Stuart Duff, head of development, and a partner at Pearn Kandola, discusses why Christmas parties should be a compulsory event

 

Does my team really want a Christmas party?

I remember reading a survey last year on what Christmas benefits employees would most like to receive from their employers.

A quarter (25%) of respondents had said that they would like to receive a Christmas bonus and a further 23% said that they would like a pay rise, while just 8% would like to attend a team meal out.

Surveys such as this tend to make the headlines most years, arguing that employees would prefer to receive a cash gift for Christmas than attend an office party. As a result, I’m sure that many business leaders will be wondering how best to approach the issue.

For most businesses, a Christmas party isn’t just a reward for work completed throughout the year. Encouraging staff to come together for a festive social event could also have value as a team-building exercise.

But, is a Christmas party more trouble than it’s worth? Are there more effective ways of motivating staff during the festive season?

Get to know your team

It’s certainly true that getting to know one another on a more personal level helps to build a sense of connection between team members, which reinforces team identity. But, simply bringing people together and calling them a team doesn’t make them one.

There needs to be a mutual sense of trust, support, cooperation and commitment. This will help employees build relationships as people, rather than purely through transactional work-based contact.

The informal setting of a Christmas party can help team members build stronger bonds, identify things they have in common, and understand each other’s point of view in a way that they wouldn’t in a formal meeting.

Does company size matter?

However, the benefit of a Christmas party to both the employer and their team may differ depending on the size of the company.

In large companies, the Christmas party is a source of pride. It’s an event that is anticipated throughout the year, which provides an opportunity for leaders to show their appreciation to their team.

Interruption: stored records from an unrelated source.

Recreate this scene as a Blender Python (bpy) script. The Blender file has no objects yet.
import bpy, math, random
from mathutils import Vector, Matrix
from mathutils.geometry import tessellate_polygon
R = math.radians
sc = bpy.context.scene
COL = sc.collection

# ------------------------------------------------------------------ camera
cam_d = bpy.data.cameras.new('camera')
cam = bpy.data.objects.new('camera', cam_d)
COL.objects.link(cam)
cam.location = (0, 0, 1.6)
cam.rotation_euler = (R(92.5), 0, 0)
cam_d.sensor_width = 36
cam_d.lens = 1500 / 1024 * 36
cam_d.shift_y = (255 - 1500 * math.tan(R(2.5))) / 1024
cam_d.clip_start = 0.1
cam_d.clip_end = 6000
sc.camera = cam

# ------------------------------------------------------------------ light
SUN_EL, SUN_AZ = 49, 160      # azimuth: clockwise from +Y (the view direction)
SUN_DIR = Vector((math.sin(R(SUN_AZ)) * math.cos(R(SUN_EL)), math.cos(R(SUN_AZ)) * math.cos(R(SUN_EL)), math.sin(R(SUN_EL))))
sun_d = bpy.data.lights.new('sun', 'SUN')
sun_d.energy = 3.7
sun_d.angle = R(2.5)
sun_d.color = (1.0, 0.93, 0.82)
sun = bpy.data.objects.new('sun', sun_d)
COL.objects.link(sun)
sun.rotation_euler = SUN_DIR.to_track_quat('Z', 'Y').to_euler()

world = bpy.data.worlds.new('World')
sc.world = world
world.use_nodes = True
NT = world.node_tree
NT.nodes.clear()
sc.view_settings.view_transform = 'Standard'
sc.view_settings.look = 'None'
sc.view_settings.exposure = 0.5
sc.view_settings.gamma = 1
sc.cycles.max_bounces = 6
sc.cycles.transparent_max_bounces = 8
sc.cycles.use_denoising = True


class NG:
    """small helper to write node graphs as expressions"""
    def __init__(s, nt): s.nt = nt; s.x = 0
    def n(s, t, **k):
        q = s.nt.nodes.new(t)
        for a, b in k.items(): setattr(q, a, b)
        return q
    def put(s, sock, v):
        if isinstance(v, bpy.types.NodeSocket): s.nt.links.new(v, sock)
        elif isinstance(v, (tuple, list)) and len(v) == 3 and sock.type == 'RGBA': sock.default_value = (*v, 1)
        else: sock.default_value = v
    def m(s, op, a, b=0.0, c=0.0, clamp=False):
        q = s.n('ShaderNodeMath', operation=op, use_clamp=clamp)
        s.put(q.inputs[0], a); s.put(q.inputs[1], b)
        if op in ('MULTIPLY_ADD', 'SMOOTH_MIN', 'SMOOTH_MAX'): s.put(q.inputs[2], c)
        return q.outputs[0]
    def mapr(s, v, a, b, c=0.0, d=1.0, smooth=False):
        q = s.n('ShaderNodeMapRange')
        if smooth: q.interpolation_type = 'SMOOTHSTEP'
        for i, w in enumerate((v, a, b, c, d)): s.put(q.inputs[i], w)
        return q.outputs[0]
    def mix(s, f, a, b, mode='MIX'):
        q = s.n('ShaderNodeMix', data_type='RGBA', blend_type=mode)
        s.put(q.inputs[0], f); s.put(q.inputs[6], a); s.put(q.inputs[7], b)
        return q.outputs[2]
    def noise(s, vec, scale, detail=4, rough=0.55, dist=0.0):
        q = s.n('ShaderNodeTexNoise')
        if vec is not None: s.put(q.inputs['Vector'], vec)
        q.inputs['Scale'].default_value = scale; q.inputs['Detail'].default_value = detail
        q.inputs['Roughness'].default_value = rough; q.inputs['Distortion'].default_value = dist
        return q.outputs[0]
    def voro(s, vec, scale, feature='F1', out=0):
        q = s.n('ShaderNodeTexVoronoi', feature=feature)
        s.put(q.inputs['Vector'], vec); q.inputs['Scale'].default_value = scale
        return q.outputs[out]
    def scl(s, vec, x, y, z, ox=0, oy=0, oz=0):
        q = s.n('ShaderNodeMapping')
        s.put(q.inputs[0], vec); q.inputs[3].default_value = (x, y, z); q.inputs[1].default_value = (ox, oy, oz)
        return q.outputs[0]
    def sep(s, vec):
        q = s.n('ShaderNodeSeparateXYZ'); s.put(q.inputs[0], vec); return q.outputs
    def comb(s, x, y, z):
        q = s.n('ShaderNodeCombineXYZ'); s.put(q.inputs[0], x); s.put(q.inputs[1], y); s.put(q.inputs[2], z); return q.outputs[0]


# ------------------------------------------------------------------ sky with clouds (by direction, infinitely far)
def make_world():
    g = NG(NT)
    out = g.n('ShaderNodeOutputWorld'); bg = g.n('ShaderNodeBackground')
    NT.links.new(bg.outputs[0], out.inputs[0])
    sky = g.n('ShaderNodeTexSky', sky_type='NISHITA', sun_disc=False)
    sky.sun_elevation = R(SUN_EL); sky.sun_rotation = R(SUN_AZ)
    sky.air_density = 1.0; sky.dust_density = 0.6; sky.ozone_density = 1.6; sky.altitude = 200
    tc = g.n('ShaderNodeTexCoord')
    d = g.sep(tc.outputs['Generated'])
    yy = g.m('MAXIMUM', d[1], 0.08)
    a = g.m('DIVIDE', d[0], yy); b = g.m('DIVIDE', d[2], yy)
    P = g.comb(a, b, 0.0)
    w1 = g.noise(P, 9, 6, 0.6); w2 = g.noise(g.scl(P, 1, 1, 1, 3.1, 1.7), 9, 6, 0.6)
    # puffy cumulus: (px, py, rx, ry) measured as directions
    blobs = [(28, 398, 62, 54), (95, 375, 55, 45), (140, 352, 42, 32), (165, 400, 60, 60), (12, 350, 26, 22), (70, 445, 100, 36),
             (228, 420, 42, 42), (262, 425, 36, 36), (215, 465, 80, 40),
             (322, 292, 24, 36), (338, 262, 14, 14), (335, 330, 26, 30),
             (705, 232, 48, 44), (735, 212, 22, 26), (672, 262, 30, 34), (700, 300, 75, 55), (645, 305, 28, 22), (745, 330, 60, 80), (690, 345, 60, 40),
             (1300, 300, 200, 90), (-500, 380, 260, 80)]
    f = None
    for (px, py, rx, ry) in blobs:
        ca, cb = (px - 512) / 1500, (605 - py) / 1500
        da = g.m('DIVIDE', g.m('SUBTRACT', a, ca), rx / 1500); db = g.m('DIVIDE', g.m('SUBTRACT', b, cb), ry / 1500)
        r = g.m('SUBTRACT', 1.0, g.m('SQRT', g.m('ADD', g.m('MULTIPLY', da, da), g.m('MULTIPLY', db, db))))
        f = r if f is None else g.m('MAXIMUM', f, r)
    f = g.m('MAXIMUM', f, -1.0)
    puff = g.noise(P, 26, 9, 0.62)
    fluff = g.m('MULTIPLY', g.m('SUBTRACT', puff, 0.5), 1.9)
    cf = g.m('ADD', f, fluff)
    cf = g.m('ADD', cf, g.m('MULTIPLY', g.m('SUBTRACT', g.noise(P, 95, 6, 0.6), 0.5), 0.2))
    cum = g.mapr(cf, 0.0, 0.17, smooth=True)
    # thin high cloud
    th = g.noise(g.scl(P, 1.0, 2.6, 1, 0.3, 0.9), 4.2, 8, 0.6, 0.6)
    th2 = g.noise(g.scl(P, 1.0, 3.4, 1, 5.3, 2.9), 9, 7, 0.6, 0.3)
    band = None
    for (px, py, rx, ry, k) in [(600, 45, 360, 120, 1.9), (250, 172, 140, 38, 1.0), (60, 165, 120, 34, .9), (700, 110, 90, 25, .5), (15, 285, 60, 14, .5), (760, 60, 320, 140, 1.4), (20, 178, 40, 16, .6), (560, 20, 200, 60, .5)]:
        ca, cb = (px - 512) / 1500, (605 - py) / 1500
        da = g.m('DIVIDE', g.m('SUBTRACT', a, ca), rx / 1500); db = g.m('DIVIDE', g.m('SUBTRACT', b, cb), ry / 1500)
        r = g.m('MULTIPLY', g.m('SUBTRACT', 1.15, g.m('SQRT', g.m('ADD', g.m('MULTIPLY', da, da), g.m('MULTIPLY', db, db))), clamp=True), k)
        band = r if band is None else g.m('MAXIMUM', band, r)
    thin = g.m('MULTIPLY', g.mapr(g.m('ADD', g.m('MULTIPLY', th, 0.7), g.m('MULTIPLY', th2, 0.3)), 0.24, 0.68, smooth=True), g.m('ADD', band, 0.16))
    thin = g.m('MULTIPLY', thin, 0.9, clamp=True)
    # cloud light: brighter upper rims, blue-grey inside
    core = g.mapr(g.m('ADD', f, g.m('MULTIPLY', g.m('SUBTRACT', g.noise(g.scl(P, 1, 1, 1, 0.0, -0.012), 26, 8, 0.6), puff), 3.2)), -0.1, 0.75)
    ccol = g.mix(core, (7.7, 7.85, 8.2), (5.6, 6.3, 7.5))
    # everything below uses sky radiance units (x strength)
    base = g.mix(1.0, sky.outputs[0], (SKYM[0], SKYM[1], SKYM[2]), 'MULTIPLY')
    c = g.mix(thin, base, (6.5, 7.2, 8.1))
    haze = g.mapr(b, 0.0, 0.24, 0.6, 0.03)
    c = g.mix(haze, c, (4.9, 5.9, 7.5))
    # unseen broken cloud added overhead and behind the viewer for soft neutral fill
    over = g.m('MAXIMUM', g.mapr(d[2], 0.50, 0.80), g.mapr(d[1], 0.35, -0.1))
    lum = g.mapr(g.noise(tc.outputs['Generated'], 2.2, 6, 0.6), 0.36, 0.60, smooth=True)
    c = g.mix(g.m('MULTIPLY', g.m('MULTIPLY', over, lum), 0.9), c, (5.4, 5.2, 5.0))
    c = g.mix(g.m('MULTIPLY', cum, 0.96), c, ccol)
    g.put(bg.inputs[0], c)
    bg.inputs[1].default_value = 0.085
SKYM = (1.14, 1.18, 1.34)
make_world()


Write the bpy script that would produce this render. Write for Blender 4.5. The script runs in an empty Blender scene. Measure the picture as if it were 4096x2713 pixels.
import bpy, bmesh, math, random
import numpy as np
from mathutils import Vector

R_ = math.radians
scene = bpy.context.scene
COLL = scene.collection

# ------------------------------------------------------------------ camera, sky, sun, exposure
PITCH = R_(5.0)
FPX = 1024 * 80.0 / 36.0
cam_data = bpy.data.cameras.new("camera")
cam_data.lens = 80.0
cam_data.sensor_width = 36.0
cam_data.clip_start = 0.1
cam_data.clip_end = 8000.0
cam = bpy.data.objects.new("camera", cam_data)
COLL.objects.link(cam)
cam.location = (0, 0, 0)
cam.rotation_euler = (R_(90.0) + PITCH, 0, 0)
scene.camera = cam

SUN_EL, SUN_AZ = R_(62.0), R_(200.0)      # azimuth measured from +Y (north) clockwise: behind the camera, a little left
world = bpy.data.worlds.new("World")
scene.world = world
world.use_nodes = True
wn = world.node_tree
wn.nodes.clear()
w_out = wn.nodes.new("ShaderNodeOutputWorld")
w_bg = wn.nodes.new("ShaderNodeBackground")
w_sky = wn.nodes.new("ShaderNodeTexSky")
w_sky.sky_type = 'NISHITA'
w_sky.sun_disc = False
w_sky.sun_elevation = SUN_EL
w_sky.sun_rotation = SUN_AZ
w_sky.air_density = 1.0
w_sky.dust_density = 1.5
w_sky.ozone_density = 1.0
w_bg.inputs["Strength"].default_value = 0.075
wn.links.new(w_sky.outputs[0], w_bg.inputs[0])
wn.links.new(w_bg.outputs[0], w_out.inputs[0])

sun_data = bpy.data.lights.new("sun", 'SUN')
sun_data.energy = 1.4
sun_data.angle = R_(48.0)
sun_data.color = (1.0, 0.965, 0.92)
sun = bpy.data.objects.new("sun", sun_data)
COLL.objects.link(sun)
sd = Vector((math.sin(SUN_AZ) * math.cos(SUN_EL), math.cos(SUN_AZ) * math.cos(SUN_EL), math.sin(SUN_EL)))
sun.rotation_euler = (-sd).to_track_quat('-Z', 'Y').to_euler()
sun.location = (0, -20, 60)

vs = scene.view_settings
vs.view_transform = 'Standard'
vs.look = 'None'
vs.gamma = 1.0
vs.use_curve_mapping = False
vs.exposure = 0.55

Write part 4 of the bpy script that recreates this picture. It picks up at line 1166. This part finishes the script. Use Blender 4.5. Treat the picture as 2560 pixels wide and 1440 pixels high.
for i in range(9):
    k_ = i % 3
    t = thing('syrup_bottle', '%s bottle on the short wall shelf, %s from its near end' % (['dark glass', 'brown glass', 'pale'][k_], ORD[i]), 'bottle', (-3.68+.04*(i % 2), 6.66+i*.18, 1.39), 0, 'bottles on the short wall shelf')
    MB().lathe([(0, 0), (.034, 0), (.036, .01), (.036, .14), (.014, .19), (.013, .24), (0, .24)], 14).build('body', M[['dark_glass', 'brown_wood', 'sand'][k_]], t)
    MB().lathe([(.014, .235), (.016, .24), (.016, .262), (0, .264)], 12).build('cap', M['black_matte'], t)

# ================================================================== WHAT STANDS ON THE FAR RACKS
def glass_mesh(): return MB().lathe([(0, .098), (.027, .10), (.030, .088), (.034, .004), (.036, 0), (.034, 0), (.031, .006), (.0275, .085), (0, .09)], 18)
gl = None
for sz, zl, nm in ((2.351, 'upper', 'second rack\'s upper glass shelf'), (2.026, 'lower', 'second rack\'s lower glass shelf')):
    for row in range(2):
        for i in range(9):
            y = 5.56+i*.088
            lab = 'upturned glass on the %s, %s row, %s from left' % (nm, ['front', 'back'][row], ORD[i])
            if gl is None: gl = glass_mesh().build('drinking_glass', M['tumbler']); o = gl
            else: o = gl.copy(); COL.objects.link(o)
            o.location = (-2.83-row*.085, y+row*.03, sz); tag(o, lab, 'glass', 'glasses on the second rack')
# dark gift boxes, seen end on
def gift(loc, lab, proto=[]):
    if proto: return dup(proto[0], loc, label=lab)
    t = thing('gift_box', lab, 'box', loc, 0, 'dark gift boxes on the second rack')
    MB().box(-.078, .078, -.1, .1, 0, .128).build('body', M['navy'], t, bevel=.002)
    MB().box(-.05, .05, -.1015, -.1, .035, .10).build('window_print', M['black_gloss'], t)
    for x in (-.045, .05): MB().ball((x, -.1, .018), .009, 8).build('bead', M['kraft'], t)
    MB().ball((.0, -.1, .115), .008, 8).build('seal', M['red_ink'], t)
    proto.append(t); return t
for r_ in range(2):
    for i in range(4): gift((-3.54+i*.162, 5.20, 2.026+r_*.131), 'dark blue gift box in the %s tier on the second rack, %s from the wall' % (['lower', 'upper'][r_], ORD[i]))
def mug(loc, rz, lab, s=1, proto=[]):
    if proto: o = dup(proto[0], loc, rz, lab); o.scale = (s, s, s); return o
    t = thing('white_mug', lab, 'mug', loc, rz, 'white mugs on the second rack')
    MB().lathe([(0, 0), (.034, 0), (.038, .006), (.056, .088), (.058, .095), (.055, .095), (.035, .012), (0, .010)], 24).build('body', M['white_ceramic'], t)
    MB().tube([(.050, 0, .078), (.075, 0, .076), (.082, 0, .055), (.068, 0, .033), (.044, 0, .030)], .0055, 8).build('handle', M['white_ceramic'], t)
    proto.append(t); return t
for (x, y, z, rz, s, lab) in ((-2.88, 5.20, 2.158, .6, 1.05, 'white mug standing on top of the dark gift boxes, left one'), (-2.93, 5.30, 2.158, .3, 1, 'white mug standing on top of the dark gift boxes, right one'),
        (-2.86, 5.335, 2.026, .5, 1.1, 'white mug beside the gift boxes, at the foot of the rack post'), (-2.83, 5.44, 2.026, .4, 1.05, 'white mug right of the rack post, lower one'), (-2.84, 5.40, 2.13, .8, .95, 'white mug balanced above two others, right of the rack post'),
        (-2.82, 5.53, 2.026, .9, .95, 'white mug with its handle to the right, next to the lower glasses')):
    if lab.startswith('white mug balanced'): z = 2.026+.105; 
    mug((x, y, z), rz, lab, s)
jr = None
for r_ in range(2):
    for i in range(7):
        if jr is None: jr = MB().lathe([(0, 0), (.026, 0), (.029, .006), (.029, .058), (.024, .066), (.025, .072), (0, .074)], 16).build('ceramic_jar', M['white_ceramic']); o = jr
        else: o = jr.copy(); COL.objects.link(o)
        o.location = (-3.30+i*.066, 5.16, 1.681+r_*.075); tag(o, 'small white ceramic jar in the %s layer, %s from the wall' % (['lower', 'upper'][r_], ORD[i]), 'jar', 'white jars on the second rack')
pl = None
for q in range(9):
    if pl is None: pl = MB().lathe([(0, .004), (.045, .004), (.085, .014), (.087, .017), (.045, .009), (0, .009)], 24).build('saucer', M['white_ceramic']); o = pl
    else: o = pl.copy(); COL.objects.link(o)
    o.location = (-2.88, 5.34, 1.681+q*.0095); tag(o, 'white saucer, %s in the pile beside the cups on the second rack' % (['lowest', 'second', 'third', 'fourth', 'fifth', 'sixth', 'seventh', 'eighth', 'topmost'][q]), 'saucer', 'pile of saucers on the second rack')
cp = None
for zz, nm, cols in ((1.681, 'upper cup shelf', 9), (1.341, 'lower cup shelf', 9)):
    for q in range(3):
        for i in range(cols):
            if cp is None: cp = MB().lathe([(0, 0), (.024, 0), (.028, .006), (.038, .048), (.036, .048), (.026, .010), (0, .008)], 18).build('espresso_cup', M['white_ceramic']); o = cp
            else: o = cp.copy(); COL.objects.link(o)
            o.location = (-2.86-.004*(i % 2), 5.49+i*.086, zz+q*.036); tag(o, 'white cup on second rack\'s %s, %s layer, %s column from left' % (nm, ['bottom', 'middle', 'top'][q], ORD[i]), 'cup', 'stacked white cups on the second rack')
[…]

It’s also a way of bringing people together, who might not have reason to spend time with or get to know one another on a day-to-day basis.

All of these factors can greatly help to increase a team’s brand loyalty, which, in turn, will impact their productivity within the office.

In a smaller company, teams spend a large amount of time together already, and so there may be less to gain by encouraging them to spend additional time with one another outside work.

Optional vs Compulsory?

My advice to any leaders that are planning a function for such an organisation is to make it an optional event.

Making an informal event compulsory removes the ability to demonstrate personal commitment or engagement. It also forces staff to socialise when they already do so on a daily basis, which can actually create splits within the team.

Alternatively, it could be more feasible to host smaller events throughout the year, as opposed to one lavish party or even a Christmas lunch within working hours.

To build strong, lasting bonds, let the team inform leaders of how they want to spend time with one another this Christmas.